Please copy the lines below exactly, from the first one through the line showing "sc.cycles.max_bounces = 6".

[Records excerpted from a collection]
---+---
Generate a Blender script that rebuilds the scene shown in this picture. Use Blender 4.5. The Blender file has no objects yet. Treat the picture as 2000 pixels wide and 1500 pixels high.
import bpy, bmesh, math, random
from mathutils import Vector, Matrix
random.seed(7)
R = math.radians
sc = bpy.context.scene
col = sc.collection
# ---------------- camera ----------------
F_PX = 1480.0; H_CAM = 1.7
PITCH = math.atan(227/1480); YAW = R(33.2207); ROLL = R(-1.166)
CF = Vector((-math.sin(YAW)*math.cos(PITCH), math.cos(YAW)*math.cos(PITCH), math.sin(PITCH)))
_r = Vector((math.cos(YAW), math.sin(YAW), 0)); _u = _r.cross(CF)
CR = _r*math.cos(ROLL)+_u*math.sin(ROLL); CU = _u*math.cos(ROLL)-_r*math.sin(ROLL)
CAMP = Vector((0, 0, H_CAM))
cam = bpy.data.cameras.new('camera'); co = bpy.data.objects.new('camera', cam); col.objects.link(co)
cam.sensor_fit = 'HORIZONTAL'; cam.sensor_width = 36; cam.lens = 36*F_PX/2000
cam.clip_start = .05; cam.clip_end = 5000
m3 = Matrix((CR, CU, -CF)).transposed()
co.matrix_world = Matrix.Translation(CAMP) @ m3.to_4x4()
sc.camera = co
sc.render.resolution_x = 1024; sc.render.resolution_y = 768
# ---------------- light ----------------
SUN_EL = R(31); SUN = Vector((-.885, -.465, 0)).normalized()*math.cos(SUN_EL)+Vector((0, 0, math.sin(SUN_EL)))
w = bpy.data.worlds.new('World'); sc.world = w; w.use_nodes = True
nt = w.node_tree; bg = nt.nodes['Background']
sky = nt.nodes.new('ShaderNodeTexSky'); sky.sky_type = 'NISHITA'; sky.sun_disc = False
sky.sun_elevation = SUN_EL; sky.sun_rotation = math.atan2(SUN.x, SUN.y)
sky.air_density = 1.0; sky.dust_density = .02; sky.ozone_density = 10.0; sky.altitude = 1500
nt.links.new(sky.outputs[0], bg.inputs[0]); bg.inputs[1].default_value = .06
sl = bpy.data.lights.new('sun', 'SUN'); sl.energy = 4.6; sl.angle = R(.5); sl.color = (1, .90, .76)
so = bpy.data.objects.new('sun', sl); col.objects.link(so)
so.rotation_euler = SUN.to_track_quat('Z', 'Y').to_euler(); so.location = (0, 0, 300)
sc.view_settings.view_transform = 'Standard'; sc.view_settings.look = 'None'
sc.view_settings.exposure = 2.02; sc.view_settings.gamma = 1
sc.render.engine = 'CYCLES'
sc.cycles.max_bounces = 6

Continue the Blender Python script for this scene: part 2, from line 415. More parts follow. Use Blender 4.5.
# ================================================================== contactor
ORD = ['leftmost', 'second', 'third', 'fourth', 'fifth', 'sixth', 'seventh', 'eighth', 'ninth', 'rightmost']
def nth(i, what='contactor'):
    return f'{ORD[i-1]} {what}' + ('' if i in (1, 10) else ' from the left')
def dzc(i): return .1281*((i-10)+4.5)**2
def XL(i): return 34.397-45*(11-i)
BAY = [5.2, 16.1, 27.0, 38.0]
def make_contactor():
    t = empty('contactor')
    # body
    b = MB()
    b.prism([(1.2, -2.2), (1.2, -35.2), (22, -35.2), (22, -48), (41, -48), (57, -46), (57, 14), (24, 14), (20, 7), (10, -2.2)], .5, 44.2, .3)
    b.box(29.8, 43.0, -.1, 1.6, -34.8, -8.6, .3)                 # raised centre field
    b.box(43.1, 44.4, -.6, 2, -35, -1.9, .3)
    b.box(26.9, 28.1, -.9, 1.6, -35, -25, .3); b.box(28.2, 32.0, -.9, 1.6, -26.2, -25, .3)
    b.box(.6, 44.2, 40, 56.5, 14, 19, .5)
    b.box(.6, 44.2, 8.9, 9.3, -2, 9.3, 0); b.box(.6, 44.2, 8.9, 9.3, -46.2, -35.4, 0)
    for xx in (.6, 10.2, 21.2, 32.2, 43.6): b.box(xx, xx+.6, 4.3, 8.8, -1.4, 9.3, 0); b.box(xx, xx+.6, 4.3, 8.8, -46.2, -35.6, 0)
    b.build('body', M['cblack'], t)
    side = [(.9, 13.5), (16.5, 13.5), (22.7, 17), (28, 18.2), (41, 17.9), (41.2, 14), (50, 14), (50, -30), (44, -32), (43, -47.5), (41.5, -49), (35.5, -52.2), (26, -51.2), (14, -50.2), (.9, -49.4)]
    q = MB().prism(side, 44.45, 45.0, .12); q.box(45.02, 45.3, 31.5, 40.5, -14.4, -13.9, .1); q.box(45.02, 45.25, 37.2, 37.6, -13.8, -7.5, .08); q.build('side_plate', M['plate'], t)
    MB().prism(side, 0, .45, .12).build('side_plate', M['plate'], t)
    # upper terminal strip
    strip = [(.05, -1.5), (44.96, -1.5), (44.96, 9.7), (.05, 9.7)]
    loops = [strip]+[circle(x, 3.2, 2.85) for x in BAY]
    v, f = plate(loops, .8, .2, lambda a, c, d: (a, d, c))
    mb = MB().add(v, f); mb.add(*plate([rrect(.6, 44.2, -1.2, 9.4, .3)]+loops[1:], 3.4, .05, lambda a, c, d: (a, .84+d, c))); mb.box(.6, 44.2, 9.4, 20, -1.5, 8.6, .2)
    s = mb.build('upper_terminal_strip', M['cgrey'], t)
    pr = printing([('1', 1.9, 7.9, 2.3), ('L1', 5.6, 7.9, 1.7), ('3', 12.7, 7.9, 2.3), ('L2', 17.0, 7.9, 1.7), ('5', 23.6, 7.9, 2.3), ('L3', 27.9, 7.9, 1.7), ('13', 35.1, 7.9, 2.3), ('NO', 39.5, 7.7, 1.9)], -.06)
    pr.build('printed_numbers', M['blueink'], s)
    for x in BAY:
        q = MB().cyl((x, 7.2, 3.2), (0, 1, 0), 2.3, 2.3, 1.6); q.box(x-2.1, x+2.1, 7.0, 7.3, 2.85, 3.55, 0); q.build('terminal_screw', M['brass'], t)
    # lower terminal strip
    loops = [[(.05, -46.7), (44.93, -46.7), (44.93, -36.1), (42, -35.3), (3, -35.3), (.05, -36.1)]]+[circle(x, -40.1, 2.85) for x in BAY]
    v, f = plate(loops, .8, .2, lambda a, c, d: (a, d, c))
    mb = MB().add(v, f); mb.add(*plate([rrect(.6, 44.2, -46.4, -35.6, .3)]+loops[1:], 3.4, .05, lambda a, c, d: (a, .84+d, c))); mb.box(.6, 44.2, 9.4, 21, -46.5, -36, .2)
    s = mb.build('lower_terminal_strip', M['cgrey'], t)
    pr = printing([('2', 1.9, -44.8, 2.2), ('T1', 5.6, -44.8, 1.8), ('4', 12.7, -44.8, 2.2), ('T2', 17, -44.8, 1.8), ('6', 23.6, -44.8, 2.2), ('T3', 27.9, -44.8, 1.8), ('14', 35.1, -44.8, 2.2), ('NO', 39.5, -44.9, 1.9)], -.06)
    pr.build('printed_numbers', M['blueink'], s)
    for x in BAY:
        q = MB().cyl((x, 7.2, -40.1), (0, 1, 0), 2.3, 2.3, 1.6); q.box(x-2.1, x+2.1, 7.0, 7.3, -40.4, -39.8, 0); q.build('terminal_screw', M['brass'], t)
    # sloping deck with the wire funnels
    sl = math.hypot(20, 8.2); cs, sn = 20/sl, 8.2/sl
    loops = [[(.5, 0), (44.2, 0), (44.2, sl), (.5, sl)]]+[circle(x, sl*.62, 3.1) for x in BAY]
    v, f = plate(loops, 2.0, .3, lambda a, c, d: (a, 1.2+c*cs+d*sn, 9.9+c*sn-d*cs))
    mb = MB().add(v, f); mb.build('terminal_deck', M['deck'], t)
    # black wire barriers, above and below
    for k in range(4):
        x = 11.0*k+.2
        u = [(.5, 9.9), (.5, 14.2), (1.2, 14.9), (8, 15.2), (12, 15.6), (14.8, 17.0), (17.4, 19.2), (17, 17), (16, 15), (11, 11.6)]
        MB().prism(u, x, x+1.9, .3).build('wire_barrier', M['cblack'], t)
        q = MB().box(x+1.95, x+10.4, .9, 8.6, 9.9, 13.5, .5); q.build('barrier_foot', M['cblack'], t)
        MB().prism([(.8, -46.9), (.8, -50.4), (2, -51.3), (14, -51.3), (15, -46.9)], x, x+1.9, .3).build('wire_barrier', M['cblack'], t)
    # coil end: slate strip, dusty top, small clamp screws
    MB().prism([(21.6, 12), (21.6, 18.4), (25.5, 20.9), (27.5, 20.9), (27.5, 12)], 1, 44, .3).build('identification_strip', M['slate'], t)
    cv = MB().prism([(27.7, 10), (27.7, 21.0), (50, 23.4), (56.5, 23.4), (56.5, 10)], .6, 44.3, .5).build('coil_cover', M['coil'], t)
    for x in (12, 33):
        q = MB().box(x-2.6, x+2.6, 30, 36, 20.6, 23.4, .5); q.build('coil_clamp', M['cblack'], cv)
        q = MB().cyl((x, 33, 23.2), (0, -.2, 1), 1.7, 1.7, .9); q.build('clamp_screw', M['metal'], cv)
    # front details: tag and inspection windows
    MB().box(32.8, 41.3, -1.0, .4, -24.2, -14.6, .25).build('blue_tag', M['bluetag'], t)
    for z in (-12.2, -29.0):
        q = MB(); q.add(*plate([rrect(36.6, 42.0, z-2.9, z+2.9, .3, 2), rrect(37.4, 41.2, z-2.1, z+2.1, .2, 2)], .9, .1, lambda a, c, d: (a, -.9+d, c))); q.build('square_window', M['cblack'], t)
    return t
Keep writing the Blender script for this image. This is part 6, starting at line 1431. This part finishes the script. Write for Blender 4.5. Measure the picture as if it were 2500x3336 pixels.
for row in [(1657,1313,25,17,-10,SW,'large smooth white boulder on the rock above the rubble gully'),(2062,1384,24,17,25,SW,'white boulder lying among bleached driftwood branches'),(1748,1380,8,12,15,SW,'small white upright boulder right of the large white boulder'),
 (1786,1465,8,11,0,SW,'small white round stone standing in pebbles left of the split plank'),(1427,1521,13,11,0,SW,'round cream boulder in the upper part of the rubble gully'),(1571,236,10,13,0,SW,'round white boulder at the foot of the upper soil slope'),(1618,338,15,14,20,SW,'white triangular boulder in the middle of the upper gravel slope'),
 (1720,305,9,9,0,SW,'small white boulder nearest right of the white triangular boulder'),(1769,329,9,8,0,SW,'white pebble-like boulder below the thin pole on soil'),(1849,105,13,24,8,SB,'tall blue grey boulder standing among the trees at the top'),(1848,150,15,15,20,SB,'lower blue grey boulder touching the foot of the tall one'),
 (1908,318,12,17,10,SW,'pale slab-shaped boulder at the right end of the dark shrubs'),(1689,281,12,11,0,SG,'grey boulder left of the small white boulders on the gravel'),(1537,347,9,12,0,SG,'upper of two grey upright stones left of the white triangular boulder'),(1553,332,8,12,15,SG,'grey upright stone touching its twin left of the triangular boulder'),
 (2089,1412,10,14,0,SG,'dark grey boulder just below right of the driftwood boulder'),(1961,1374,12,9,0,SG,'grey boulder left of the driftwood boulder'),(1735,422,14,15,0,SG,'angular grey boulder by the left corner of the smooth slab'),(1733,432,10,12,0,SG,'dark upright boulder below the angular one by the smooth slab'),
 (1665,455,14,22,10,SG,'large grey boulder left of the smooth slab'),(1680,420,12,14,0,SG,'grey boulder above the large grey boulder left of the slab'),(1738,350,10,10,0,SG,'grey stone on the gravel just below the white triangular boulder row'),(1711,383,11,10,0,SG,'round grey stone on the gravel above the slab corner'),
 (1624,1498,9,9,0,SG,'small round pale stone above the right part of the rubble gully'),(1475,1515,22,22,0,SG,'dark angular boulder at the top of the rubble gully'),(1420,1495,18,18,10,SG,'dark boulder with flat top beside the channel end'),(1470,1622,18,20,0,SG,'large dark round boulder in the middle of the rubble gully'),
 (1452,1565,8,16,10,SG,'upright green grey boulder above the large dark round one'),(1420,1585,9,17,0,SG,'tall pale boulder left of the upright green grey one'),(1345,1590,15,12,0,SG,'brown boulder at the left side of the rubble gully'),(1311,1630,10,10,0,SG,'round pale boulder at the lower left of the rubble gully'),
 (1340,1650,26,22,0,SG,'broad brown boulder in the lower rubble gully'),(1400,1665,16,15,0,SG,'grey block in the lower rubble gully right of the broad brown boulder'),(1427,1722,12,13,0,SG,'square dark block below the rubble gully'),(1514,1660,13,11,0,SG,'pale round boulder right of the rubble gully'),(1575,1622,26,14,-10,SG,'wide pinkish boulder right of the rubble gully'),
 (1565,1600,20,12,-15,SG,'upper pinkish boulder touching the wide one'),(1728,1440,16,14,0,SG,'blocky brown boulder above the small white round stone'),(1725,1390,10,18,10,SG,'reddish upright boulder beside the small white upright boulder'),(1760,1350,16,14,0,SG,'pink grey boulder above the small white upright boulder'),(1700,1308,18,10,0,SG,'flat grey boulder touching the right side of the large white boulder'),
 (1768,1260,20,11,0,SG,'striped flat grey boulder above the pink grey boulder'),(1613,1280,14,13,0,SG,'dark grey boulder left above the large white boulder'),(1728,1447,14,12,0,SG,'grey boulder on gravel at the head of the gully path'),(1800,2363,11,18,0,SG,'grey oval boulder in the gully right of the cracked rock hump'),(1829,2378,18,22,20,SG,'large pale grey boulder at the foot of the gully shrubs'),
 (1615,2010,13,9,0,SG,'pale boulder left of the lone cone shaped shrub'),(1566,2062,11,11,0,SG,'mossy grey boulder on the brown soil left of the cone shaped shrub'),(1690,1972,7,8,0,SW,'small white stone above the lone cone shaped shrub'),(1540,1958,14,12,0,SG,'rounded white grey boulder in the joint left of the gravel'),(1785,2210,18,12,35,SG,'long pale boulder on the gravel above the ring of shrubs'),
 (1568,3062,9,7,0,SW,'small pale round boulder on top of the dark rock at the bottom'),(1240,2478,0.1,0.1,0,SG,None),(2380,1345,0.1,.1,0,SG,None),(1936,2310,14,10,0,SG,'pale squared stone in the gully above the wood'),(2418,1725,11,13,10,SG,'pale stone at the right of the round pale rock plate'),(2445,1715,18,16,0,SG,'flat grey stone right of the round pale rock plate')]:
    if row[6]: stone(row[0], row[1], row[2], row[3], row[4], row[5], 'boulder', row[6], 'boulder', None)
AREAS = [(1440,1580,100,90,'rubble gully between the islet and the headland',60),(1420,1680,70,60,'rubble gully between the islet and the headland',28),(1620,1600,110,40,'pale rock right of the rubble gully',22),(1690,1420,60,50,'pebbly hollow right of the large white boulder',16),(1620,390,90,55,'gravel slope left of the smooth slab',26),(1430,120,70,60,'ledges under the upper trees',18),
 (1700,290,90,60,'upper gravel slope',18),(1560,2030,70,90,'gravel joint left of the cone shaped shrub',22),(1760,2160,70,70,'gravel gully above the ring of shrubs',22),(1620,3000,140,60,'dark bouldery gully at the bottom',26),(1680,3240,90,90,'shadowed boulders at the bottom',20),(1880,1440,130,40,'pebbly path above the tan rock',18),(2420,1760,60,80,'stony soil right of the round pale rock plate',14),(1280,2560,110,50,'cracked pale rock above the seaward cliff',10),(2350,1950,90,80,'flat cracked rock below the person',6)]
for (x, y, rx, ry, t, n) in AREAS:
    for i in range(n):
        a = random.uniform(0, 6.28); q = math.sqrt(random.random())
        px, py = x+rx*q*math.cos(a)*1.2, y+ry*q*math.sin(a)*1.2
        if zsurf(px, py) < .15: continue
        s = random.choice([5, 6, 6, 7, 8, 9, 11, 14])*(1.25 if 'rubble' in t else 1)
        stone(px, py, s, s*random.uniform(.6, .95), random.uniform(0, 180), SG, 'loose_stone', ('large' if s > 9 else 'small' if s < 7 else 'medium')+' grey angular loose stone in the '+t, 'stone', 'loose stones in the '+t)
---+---
Task response »
Generate a Blender script that rebuilds the scene shown in this picture. Use Blender 4.5. The Blender file has no objects yet. Treat the picture as 2000 pixels wide and 1500 pixels high.
import bpy, bmesh, math, random
from mathutils import Vector, Matrix
random.seed(7)
R = math.radians
sc = bpy.context.scene
col = sc.collection
# ---------------- camera ----------------
F_PX = 1480.0; H_CAM = 1.7
PITCH = math.atan(227/1480); YAW = R(33.2207); ROLL = R(-1.166)
CF = Vector((-math.sin(YAW)*math.cos(PITCH), math.cos(YAW)*math.cos(PITCH), math.sin(PITCH)))
_r = Vector((math.cos(YAW), math.sin(YAW), 0)); _u = _r.cross(CF)
CR = _r*math.cos(ROLL)+_u*math.sin(ROLL); CU = _u*math.cos(ROLL)-_r*math.sin(ROLL)
CAMP = Vector((0, 0, H_CAM))
cam = bpy.data.cameras.new('camera'); co = bpy.data.objects.new('camera', cam); col.objects.link(co)
cam.sensor_fit = 'HORIZONTAL'; cam.sensor_width = 36; cam.lens = 36*F_PX/2000
cam.clip_start = .05; cam.clip_end = 5000
m3 = Matrix((CR, CU, -CF)).transposed()
co.matrix_world = Matrix.Translation(CAMP) @ m3.to_4x4()
sc.camera = co
sc.render.resolution_x = 1024; sc.render.resolution_y = 768
# ---------------- light ----------------
SUN_EL = R(31); SUN = Vector((-.885, -.465, 0)).normalized()*math.cos(SUN_EL)+Vector((0, 0, math.sin(SUN_EL)))
w = bpy.data.worlds.new('World'); sc.world = w; w.use_nodes = True
nt = w.node_tree; bg = nt.nodes['Background']
sky = nt.nodes.new('ShaderNodeTexSky'); sky.sky_type = 'NISHITA'; sky.sun_disc = False
sky.sun_elevation = SUN_EL; sky.sun_rotation = math.atan2(SUN.x, SUN.y)
sky.air_density = 1.0; sky.dust_density = .02; sky.ozone_density = 10.0; sky.altitude = 1500
nt.links.new(sky.outputs[0], bg.inputs[0]); bg.inputs[1].default_value = .06
sl = bpy.data.lights.new('sun', 'SUN'); sl.energy = 4.6; sl.angle = R(.5); sl.color = (1, .90, .76)
so = bpy.data.objects.new('sun', sl); col.objects.link(so)
so.rotation_euler = SUN.to_track_quat('Z', 'Y').to_euler(); so.location = (0, 0, 300)
sc.view_settings.view_transform = 'Standard'; sc.view_settings.look = 'None'
sc.view_settings.exposure = 2.02; sc.view_settings.gamma = 1
sc.render.engine = 'CYCLES'
sc.cycles.max_bounces = 6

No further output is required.